→ **Exercise aim**
Repeat each line word for word.
------------------------------------------------
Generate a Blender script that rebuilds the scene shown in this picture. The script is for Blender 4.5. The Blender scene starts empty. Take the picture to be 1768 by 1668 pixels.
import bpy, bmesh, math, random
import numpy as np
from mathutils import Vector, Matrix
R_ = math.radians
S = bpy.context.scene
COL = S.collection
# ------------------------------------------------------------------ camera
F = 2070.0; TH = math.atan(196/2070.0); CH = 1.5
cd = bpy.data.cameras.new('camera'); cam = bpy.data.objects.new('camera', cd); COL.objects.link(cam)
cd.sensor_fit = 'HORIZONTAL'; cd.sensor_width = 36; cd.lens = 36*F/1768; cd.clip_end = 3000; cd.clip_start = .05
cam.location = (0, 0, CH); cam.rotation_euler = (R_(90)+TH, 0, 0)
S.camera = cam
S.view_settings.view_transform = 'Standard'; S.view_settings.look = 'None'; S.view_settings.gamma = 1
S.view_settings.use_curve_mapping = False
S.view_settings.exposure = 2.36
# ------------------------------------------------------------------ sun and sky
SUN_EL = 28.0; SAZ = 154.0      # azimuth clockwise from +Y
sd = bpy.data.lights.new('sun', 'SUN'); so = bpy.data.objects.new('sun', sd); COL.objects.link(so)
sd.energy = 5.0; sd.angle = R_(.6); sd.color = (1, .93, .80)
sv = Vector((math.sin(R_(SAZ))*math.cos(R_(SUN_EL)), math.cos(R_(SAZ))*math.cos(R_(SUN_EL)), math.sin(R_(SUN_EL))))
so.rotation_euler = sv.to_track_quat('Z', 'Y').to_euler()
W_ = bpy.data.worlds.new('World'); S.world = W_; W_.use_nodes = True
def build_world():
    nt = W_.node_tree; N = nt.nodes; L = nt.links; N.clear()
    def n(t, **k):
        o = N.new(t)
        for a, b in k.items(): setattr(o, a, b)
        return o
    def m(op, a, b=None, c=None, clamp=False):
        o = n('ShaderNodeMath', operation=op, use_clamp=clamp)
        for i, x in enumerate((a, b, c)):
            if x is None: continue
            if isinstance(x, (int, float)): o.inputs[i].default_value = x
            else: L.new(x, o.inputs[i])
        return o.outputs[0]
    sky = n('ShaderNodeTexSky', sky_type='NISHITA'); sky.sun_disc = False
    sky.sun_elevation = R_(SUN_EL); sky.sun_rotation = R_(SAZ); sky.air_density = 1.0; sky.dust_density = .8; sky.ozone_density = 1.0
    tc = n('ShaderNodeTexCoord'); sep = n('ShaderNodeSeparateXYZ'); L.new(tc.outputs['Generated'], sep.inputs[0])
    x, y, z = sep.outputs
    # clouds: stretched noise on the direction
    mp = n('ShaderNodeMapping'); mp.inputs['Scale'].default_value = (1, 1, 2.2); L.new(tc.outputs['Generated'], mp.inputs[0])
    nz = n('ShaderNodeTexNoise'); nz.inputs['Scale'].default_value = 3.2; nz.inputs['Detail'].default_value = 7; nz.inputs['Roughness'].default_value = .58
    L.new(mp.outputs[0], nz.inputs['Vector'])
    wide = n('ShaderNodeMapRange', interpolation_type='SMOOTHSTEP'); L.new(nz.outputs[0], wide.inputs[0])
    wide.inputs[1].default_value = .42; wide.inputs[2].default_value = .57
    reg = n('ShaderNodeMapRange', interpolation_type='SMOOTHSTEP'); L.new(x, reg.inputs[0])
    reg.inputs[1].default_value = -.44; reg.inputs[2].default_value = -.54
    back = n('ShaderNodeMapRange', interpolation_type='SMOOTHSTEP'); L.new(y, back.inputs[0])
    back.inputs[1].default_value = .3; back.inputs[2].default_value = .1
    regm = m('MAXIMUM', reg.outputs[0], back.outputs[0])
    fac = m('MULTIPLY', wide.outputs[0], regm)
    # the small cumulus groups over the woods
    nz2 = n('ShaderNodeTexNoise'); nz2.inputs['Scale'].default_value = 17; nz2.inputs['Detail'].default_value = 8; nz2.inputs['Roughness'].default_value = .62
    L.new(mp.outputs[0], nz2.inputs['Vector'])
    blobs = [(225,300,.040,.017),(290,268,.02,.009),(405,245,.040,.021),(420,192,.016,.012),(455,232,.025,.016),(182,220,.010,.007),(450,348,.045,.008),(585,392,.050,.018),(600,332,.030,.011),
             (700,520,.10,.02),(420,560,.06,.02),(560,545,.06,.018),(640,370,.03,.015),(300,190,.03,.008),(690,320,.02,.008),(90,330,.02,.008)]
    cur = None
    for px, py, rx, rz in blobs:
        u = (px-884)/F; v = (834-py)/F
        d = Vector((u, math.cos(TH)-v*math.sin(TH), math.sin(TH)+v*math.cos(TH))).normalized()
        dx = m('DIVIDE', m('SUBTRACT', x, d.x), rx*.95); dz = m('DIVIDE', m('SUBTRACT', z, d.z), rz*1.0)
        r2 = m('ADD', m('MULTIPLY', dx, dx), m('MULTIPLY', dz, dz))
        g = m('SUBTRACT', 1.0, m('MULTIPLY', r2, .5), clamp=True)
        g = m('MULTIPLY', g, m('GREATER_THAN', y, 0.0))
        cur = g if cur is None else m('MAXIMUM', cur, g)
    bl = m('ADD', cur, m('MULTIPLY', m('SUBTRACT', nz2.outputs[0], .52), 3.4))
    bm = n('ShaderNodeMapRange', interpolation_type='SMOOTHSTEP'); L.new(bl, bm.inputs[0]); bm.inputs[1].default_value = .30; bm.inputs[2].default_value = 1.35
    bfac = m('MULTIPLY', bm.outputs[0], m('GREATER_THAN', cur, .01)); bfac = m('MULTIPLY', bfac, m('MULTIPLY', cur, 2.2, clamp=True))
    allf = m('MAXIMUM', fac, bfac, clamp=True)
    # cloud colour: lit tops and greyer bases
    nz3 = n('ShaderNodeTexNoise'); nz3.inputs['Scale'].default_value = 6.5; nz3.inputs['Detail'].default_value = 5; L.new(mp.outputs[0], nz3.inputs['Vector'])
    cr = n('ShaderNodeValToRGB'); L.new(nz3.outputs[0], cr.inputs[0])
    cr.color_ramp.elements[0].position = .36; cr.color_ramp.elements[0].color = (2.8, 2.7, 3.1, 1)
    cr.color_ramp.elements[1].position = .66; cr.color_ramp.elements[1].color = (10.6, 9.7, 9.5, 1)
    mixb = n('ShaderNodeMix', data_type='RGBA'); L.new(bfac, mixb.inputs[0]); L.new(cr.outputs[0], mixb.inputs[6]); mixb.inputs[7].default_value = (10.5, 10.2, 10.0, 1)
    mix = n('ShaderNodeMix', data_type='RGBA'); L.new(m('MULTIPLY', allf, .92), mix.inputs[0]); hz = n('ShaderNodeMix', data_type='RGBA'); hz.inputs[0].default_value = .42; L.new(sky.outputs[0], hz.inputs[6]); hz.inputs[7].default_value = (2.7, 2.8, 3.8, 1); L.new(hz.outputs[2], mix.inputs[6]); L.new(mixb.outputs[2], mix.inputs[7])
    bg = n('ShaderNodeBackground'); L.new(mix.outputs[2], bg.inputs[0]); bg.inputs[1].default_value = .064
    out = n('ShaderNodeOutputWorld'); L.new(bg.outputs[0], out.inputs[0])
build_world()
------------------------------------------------
→ **The answer**
Generate a Blender script that rebuilds the scene shown in this picture. The script is for Blender 4.5. The Blender scene starts empty. Take the picture to be 1768 by 1668 pixels.
import bpy, bmesh, math, random
import numpy as np
from mathutils import Vector, Matrix
R_ = math.radians
S = bpy.context.scene
COL = S.collection
# ------------------------------------------------------------------ camera
F = 2070.0; TH = math.atan(196/2070.0); CH = 1.5
cd = bpy.data.cameras.new('camera'); cam = bpy.data.objects.new('camera', cd); COL.objects.link(cam)
cd.sensor_fit = 'HORIZONTAL'; cd.sensor_width = 36; cd.lens = 36*F/1768; cd.clip_end = 3000; cd.clip_start = .05
cam.location = (0, 0, CH); cam.rotation_euler = (R_(90)+TH, 0, 0)
S.camera = cam
S.view_settings.view_transform = 'Standard'; S.view_settings.look = 'None'; S.view_settings.gamma = 1
S.view_settings.use_curve_mapping = False
S.view_settings.exposure = 2.36
# ------------------------------------------------------------------ sun and sky
SUN_EL = 28.0; SAZ = 154.0      # azimuth clockwise from +Y
sd = bpy.data.lights.new('sun', 'SUN'); so = bpy.data.objects.new('sun', sd); COL.objects.link(so)
sd.energy = 5.0; sd.angle = R_(.6); sd.color = (1, .93, .80)
sv = Vector((math.sin(R_(SAZ))*math.cos(R_(SUN_EL)), math.cos(R_(SAZ))*math.cos(R_(SUN_EL)), math.sin(R_(SUN_EL))))
so.rotation_euler = sv.to_track_quat('Z', 'Y').to_euler()
W_ = bpy.data.worlds.new('World'); S.world = W_; W_.use_nodes = True
def build_world():
    nt = W_.node_tree; N = nt.nodes; L = nt.links; N.clear()
    def n(t, **k):
        o = N.new(t)
        for a, b in k.items(): setattr(o, a, b)
        return o
    def m(op, a, b=None, c=None, clamp=False):
        o = n('ShaderNodeMath', operation=op, use_clamp=clamp)
        for i, x in enumerate((a, b, c)):
            if x is None: continue
            if isinstance(x, (int, float)): o.inputs[i].default_value = x
            else: L.new(x, o.inputs[i])
        return o.outputs[0]
    sky = n('ShaderNodeTexSky', sky_type='NISHITA'); sky.sun_disc = False
    sky.sun_elevation = R_(SUN_EL); sky.sun_rotation = R_(SAZ); sky.air_density = 1.0; sky.dust_density = .8; sky.ozone_density = 1.0
    tc = n('ShaderNodeTexCoord'); sep = n('ShaderNodeSeparateXYZ'); L.new(tc.outputs['Generated'], sep.inputs[0])
    x, y, z = sep.outputs
    # clouds: stretched noise on the direction
    mp = n('ShaderNodeMapping'); mp.inputs['Scale'].default_value = (1, 1, 2.2); L.new(tc.outputs['Generated'], mp.inputs[0])
    nz = n('ShaderNodeTexNoise'); nz.inputs['Scale'].default_value = 3.2; nz.inputs['Detail'].default_value = 7; nz.inputs['Roughness'].default_value = .58
    L.new(mp.outputs[0], nz.inputs['Vector'])
    wide = n('ShaderNodeMapRange', interpolation_type='SMOOTHSTEP'); L.new(nz.outputs[0], wide.inputs[0])
    wide.inputs[1].default_value = .42; wide.inputs[2].default_value = .57
    reg = n('ShaderNodeMapRange', interpolation_type='SMOOTHSTEP'); L.new(x, reg.inputs[0])
    reg.inputs[1].default_value = -.44; reg.inputs[2].default_value = -.54
    back = n('ShaderNodeMapRange', interpolation_type='SMOOTHSTEP'); L.new(y, back.inputs[0])
    back.inputs[1].default_value = .3; back.inputs[2].default_value = .1
    regm = m('MAXIMUM', reg.outputs[0], back.outputs[0])
    fac = m('MULTIPLY', wide.outputs[0], regm)
    # the small cumulus groups over the woods
    nz2 = n('ShaderNodeTexNoise'); nz2.inputs['Scale'].default_value = 17; nz2.inputs['Detail'].default_value = 8; nz2.inputs['Roughness'].default_value = .62
    L.new(mp.outputs[0], nz2.inputs['Vector'])
    blobs = [(225,300,.040,.017),(290,268,.02,.009),(405,245,.040,.021),(420,192,.016,.012),(455,232,.025,.016),(182,220,.010,.007),(450,348,.045,.008),(585,392,.050,.018),(600,332,.030,.011),
             (700,520,.10,.02),(420,560,.06,.02),(560,545,.06,.018),(640,370,.03,.015),(300,190,.03,.008),(690,320,.02,.008),(90,330,.02,.008)]
    cur = None
    for px, py, rx, rz in blobs:
        u = (px-884)/F; v = (834-py)/F
        d = Vector((u, math.cos(TH)-v*math.sin(TH), math.sin(TH)+v*math.cos(TH))).normalized()
        dx = m('DIVIDE', m('SUBTRACT', x, d.x), rx*.95); dz = m('DIVIDE', m('SUBTRACT', z, d.z), rz*1.0)
        r2 = m('ADD', m('MULTIPLY', dx, dx), m('MULTIPLY', dz, dz))
        g = m('SUBTRACT', 1.0, m('MULTIPLY', r2, .5), clamp=True)
        g = m('MULTIPLY', g, m('GREATER_THAN', y, 0.0))
        cur = g if cur is None else m('MAXIMUM', cur, g)
    bl = m('ADD', cur, m('MULTIPLY', m('SUBTRACT', nz2.outputs[0], .52), 3.4))
    bm = n('ShaderNodeMapRange', interpolation_type='SMOOTHSTEP'); L.new(bl, bm.inputs[0]); bm.inputs[1].default_value = .30; bm.inputs[2].default_value = 1.35
    bfac = m('MULTIPLY', bm.outputs[0], m('GREATER_THAN', cur, .01)); bfac = m('MULTIPLY', bfac, m('MULTIPLY', cur, 2.2, clamp=True))
    allf = m('MAXIMUM', fac, bfac, clamp=True)
    # cloud colour: lit tops and greyer bases
    nz3 = n('ShaderNodeTexNoise'); nz3.inputs['Scale'].default_value = 6.5; nz3.inputs['Detail'].default_value = 5; L.new(mp.outputs[0], nz3.inputs['Vector'])
    cr = n('ShaderNodeValToRGB'); L.new(nz3.outputs[0], cr.inputs[0])
    cr.color_ramp.elements[0].position = .36; cr.color_ramp.elements[0].color = (2.8, 2.7, 3.1, 1)
    cr.color_ramp.elements[1].position = .66; cr.color_ramp.elements[1].color = (10.6, 9.7, 9.5, 1)
    mixb = n('ShaderNodeMix', data_type='RGBA'); L.new(bfac, mixb.inputs[0]); L.new(cr.outputs[0], mixb.inputs[6]); mixb.inputs[7].default_value = (10.5, 10.2, 10.0, 1)
    mix = n('ShaderNodeMix', data_type='RGBA'); L.new(m('MULTIPLY', allf, .92), mix.inputs[0]); hz = n('ShaderNodeMix', data_type='RGBA'); hz.inputs[0].default_value = .42; L.new(sky.outputs[0], hz.inputs[6]); hz.inputs[7].default_value = (2.7, 2.8, 3.8, 1); L.new(hz.outputs[2], mix.inputs[6]); L.new(mixb.outputs[2], mix.inputs[7])
    bg = n('ShaderNodeBackground'); L.new(mix.outputs[2], bg.inputs[0]); bg.inputs[1].default_value = .064
    out = n('ShaderNodeOutputWorld'); L.new(bg.outputs[0], out.inputs[0])
build_world()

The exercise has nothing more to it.